I would like to plot of a (x,y) → Bool function as a contour plot. For the function I am plotting I get a lot of ghosting. The closer to 45° the line is the better it looks. Compare the heatmap to the contour plots:
Do you have any tips on how I can get the contour plotting done reliably? Is there a better way to plot contours and boundaries? Ideally, I’d like to get a nice vector plots with lines on the boundaries.
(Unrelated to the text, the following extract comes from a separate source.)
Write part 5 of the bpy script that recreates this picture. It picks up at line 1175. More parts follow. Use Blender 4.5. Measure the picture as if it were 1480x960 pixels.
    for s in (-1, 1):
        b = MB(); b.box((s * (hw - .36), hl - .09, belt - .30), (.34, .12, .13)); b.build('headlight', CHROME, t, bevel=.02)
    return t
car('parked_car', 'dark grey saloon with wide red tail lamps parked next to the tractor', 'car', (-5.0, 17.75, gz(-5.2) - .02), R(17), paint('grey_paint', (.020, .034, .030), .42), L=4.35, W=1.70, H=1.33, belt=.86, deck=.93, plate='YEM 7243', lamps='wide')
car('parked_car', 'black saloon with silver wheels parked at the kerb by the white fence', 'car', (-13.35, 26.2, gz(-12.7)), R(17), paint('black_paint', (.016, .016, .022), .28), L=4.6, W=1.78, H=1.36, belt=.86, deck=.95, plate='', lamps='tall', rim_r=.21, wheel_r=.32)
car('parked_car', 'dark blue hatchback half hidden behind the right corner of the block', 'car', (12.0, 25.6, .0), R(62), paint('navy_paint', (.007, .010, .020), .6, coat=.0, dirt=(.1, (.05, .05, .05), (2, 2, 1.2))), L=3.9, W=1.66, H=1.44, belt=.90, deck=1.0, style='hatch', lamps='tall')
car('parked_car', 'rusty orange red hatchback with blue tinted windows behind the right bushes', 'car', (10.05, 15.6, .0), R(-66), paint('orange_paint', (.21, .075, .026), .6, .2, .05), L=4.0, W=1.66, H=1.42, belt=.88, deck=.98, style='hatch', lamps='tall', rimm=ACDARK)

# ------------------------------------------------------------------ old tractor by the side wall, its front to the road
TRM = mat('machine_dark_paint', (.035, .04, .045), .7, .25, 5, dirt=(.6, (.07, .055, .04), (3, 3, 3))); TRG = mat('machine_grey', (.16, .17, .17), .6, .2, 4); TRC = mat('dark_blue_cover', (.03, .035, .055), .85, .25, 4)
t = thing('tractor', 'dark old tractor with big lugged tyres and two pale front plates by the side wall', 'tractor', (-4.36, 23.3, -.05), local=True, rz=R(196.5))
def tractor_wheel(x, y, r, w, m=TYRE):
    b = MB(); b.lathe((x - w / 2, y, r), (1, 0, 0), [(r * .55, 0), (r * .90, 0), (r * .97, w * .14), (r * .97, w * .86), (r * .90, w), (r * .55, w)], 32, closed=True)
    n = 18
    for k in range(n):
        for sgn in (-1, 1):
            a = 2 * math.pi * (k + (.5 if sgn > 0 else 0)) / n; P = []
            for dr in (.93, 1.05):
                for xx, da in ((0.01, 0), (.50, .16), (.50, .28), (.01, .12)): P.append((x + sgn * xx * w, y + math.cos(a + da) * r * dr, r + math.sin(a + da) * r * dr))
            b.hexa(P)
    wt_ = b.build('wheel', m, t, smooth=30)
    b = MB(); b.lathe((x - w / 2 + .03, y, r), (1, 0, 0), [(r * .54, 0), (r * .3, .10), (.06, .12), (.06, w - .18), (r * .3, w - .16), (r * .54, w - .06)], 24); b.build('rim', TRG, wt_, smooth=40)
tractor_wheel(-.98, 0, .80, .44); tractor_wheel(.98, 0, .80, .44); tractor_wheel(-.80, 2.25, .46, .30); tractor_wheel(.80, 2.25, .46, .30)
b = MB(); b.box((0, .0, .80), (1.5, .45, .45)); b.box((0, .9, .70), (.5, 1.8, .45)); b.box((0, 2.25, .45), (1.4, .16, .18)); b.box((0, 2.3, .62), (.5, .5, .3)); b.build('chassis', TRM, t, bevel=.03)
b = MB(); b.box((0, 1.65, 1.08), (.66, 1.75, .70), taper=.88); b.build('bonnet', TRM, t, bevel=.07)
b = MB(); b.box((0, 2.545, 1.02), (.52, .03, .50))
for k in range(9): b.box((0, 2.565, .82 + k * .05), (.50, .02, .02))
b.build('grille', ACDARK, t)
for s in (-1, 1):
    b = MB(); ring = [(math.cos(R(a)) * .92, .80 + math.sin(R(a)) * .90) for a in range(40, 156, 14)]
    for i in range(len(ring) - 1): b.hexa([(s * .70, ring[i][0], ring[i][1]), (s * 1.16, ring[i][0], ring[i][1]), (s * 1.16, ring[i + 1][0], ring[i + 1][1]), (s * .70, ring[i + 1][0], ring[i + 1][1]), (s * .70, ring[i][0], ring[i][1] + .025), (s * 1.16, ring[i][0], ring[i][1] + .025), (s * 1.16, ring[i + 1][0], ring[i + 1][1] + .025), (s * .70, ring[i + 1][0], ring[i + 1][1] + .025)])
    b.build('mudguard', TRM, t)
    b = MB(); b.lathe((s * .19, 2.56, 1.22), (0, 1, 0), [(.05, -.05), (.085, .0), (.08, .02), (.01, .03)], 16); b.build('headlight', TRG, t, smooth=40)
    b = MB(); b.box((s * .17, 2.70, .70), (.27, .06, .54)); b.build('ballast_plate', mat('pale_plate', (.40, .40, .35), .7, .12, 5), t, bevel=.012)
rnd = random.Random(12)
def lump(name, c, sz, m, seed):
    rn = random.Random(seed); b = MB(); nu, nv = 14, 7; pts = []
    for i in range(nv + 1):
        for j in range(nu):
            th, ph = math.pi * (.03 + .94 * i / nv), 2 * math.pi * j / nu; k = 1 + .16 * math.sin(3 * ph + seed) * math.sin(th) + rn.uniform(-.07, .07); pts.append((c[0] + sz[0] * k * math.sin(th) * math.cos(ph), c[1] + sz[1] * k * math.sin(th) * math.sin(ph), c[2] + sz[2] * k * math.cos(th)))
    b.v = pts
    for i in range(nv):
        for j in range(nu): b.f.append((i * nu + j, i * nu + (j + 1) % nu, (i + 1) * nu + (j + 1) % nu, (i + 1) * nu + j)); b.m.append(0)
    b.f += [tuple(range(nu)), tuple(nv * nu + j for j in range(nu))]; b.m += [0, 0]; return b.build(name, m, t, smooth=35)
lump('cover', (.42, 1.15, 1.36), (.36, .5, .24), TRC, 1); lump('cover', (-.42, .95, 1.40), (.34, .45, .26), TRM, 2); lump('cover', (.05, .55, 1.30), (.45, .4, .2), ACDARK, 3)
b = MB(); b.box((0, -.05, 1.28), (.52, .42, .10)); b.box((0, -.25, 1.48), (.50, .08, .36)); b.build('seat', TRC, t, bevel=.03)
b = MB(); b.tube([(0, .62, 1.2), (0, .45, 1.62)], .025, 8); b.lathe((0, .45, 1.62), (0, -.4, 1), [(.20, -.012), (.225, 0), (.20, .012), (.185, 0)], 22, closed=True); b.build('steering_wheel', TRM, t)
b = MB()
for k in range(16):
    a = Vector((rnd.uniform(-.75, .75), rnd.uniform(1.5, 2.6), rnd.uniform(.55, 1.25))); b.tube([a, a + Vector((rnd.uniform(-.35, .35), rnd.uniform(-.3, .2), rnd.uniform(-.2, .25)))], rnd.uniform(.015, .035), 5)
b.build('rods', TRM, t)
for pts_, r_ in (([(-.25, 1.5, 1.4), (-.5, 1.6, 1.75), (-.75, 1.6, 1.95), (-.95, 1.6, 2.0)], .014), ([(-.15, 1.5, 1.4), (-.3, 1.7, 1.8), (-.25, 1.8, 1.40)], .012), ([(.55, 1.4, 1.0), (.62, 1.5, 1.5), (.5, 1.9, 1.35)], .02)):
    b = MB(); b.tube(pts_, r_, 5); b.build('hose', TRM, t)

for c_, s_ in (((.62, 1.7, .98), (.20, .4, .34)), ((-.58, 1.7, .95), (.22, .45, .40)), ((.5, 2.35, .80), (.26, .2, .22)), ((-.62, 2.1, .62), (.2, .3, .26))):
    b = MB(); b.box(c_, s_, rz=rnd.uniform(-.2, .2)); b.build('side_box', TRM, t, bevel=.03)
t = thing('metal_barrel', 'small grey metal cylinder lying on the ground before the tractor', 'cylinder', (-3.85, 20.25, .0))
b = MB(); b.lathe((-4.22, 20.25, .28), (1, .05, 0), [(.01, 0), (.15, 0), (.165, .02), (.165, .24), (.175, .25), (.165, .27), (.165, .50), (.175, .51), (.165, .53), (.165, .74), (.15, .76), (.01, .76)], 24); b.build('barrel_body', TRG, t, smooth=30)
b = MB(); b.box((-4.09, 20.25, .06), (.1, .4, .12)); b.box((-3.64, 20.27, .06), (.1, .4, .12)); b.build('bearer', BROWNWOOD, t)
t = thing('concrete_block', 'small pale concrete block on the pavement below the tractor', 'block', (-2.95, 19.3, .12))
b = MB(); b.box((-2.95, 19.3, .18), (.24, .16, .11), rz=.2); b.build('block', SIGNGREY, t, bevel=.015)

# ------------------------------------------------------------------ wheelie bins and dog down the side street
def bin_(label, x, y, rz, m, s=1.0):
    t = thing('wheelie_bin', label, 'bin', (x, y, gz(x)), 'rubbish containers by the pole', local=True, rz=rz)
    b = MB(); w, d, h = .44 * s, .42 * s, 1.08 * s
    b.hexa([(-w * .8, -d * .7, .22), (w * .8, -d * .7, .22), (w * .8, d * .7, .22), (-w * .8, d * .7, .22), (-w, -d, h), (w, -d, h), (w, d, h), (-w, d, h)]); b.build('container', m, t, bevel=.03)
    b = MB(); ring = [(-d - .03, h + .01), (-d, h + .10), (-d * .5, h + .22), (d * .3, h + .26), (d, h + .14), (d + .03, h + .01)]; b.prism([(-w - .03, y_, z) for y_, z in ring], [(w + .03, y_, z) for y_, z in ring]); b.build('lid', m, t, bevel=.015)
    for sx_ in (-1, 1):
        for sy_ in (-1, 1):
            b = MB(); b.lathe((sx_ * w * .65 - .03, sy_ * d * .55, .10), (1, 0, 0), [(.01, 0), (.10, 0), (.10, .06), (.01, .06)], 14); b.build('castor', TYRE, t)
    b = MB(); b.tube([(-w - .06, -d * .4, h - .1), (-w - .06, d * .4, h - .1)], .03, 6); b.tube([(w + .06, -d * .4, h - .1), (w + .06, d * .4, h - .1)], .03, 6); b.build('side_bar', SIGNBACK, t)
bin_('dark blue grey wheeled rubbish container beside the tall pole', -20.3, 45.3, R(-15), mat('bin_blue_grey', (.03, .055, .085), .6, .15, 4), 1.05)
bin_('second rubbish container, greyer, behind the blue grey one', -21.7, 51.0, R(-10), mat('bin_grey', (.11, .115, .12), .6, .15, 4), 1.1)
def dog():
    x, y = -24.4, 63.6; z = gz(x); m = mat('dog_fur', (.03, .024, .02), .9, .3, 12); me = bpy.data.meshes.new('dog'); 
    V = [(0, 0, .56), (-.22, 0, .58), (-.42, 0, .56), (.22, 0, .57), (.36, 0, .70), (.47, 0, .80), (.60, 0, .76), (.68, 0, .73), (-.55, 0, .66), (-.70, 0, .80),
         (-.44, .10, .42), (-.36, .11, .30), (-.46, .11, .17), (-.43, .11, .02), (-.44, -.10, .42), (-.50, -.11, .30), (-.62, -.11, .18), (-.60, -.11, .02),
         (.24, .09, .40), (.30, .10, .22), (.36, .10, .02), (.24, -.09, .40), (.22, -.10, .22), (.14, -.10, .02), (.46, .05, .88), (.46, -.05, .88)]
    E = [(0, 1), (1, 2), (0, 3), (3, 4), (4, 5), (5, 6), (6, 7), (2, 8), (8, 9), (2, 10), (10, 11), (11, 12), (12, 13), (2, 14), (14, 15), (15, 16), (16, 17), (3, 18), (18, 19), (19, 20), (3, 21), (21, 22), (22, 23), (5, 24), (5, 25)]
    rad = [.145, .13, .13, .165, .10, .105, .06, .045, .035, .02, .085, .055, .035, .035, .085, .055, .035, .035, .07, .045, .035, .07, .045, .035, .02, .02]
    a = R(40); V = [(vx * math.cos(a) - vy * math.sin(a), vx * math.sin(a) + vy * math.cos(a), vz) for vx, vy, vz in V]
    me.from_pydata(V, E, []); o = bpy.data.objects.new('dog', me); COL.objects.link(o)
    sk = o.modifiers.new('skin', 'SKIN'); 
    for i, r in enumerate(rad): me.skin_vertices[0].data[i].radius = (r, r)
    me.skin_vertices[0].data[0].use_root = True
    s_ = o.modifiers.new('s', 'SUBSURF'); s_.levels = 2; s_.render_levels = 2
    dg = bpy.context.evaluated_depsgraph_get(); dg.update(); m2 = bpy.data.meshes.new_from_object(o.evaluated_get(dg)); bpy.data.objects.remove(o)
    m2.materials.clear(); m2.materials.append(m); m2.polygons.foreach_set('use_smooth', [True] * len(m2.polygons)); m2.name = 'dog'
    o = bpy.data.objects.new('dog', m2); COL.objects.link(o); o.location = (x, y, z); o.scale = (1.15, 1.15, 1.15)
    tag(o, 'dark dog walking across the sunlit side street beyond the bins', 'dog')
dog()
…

The following seems to improve things:
using Plots; gr()
boolxy(x,y) = (y>0.6-1e-3*x) & (y>5e-4*x-0.1) & (y>0.2) ? false : true
x, y = LinRange(0,900,500), LinRange(0,0.5,500)
plot(heatmap(x,y,boolxy,legend=false), contour(x,y,boolxy,levels=[0.01],legend=false), dpi=300)
I have no clue how you found this combination. Inverting my function, like you do, helps somewhat. Adding the level at 0.01 makes the lines darker.
Still not perfect but sooo much better. Thanks @rafael.guerra
@owiecc, the following workflow with a grain of ImageFiltering seems to be more robust, not requiring negating the boolean function, nor tuning the contour level between 0 and 1:
using Plots; gr()
boolxy(x,y) = (y>0.6-1e-3*x) & (y>5e-4*x-0.1) & (y>0.2) ? true : false
x, y = LinRange(0,900,1000), LinRange(0,0.5,1000)
z = [boolxy(x,y) for y in y, x in x]
using ImageFiltering
kern1 = centered([1/3, 1/3, 1/3])
kernf = kernelfactors((kern1, kern1))
w = imfilter(z, kernf)
plot(heatmap(x,y,w), contour(x,y,w,levels=[0.5]), colorbar=false,dpi=300)
If the equations for the mask boundaries are available as in code above, then it might be preferable to plot them directly:
using Plots; gr()
l1(x) = 0.6-1e-3*x
l2(x) = 5e-4*x-0.1
l3(x) = 0.2
bool1(x) = begin y=l1(x); (y>=l2(x)) & (y>=l3(x)) ? y : NaN; end
bool2(x) = begin y=l2(x); (y>=l1(x)) & (y>=l3(x)) ? y : NaN; end
bool3(x) = begin y=l3(x); (y>=l1(x)) & (y>=l2(x)) ? y : NaN; end
x = LinRange(0,900,100)
yy = @. [bool1(x); bool2(x); bool3(x)]
xx = [x; x; x]
zz = [xx yy]
nanr = isnan.(zz[:,2])
zz = zz[.!vec(nanr), :]
zz = sortslices(zz,dims=1,by=x->x[1])
plot(zz[:,1],zz[:,2]; lc=:black,legend=false,xlims=(0,900),ylims=(0,0.5), dpi=300)
Unfortunately the function comes from some funky transformations so I don’t know the boundary equations. But I like the solution with the blur filter. I guess it makes it easier for the contour algorithm to trace the edges if the function is a bit smoother.